If you throw in the type of continental landform changes that occur in the timeframes comparable to the time since the Jurassic (hundreds of millions of years), then you have enough time for plate tectonics to raise mountains and erode existing mountains to plains.

In wetter temperate regions, certainly. In more arid regions, or on the more fragile rainforest soils, you could almost certainly detect the signs of disturbance for much longer than that. Trees take much longer to colonise in drier environments, and the distribution patterns from fertiliser take longer to disperse. There are old sheep stations in Central Australia that were abandoned on the 20s and thirties, and there is only minimal alteration. Some fence posts have burned out, there are some shrubby bushes colonising the cleared areas, but it look like it’s going to take much more then 200 years to eradicate even the gross traces.

In the case of the rainforests the full cycle from colonisation to mature climax community would take a bare minimum of 500 years.

But I think that after 2, 000 years there would be no evidence at all that farmland existed.

Yes, and that’s a critical counterpoint to anyone who thinks traces of our mining or roadbuilding operations will be discernible in 150 million years. They won’t.

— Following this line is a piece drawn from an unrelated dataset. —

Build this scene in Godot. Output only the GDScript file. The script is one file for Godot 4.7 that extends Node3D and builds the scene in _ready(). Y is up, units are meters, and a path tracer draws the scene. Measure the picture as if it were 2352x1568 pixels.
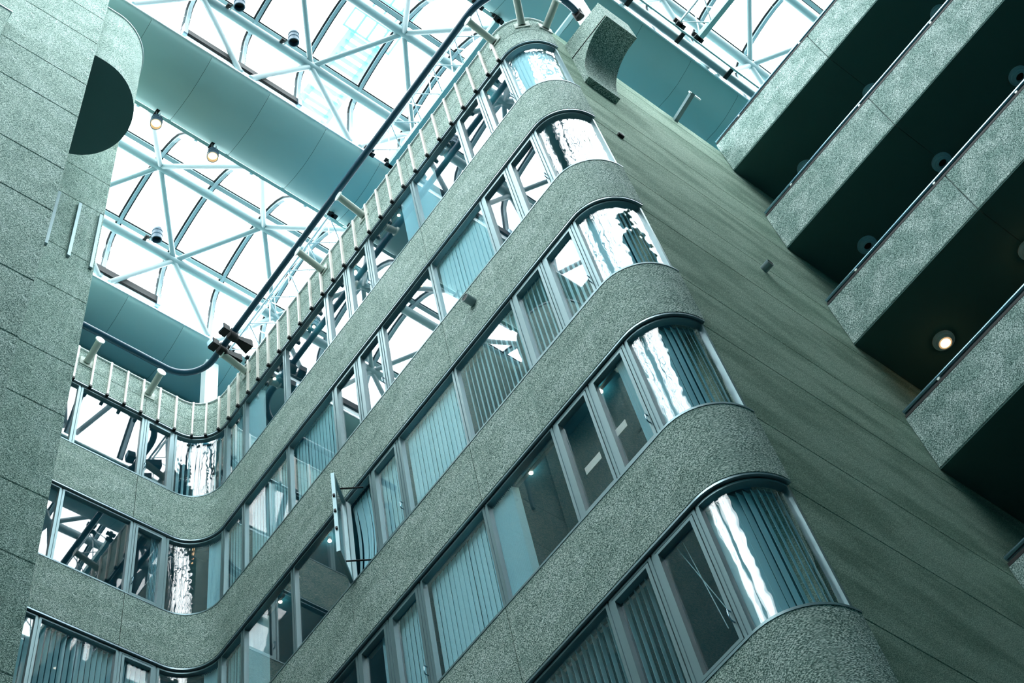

The only thing I can imagine that might give us away would be fossilized imprints (a la dinosaur tracks). You could theoretically have fossilized tire tracks, or the fossilized outline of anything, I suppose, that happened to be encased in fine silt. If silt can preserve the imprint of Archaeopteryx feathers, I suppose it could also preserve the imprint of, say, a motherboard or a Studebaker.

The problem is the narrow geological time frame. I think the odds against finding such a well-preserved fossil from a particular 20,000-year geological period would be awfully large.

A worldwide civilization might leave evidence in the form of a sudden mass extinction simultaneous with a mass transplantation of species into regions distant from their previous habitats. The latter would be particularly significant in cases that would be difficult to attribute to natural migration (rabbits in Australia, potatoes and tobacco in the Old World, etc) – barring that, it could probably be chalked up to a climate upheaval or something.